Interstate 25 traffic and exhaust fumes Denver Colorado

Traffic on Interstate 25 in Denver.

As Denver works on a plan to reduce the number of trips by lone commuters by half and increase the number of commuters biking, walking or taking public transit by 15%, city planning officials are  looking to developers and building owners for help.

One strategy, proposed by Denver Public Works and presented during a Tuesday meeting of the City Council's Land Use, Transportation and Infrastructure Committee, intends to leverage the infrastructure being built around the city by tying it to something called  transportation demand management.

TDM, as it’s most commonly known, aims to alter the way people travel to reduce the number of single-occupancy vehicle trips, increase transportation system efficiency, and achieve specific planning goals set out by the city.

If the plan is adopted, building developers will be expected to offer a suite of TDM options to new residents, including incentives such as transit pass discounts, car-share and bikeshare membership discounts, and bicycle parking.

When residents move into a new apartment or a business moves into a new building, owners will also be expected to offer welcome kits with educational information about the nearest bike options, transit options, walkable routes and more.

The program would also help mitigate some impacts of growth in the city, lower harmful emissions in the air and increase transportation options for Denver metro residents.

 “We don’t see this as the silver bullet, but certainly a really important tool to have in our toolbox to make sure we’re looking at all opportunities that we possibly can to meet those aspirational goals,” said Jennifer Hillhouse, the director of planning for Denver Public Works.

At least six U.S. cities, two counties and the state of Washington have already implemented similar programs. Seattle, which has had a program in place for decades, has seen a 70% increase in non-single-occupancy vehicle transportation in its downtown during a time of significant growth, said Zack Wallace Mendez, Denver’s associate city planner for multimodal transportation.

In other words, “we’re not reinventing the wheel here,” he said.

The planning process, which started about a year ago, is about 80% complete. The process included establishing goals, reviewing peer and academic research, conducting focus groups, identifying potential strategies and incentives, developing draft concepts, having the city review those concepts, and conducting a stakeholder meeting.

The plan puts responsibility largely on developers and building owners, who would be required to implement and monitor their own TDM programs and report results to the city. They also would conduct surveys among residents to measure TDM program impacts.

Despite the fact that periodic spot checks would be carried out by the city to ensure compliance by developers and building owners, Councilwoman Candi CdeBaca expressed concern that developers would overwhelmingly be holding themselves accountable.

“It just feels like it’s not real if we’re not monitoring it,” CdeBaca said.

She suggested the planning team build in a mechanism for reporting ongoing complaints, which could be met down the road with a penalty, such as a fine.
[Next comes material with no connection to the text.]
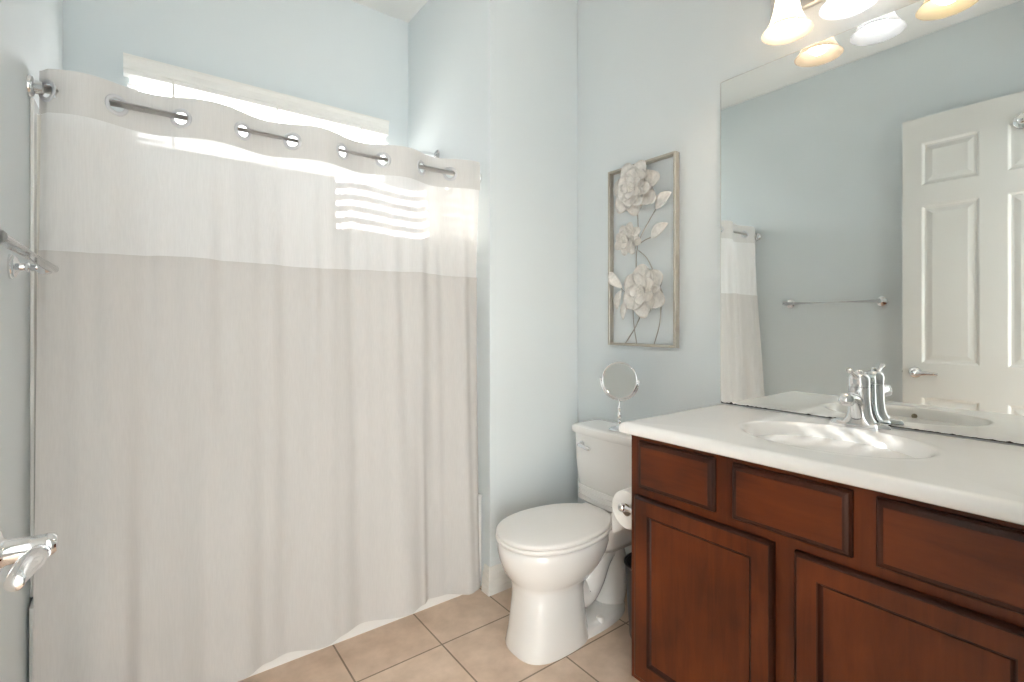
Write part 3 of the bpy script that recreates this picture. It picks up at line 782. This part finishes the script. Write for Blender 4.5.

Councilwoman Stacie Gilmore as well was skeptical on ensuring compliance, particularly once a property is sold to a new owner. She also suggested a requirement for property owners to educate the surrounding neighborhoods so that residents are educated and understand TDM implementations are a responsibility of developers and building owners.

Denver Public Works’ Hillhouse and Mendez assured councilmembers that implementing a combination of new resident welcome kits, information kiosks, marketing and more would assist in the outreach and educational efforts. They also said matters would be discussed further with city attorneys to ensure full compliance.

Next steps in the planning process include developing final concepts, creating an online TDM tool that developers can use to ensure they are building in compliance with the program, and continuing outreach efforts to educate property owners. Implementation is slated to begin Spring 2020.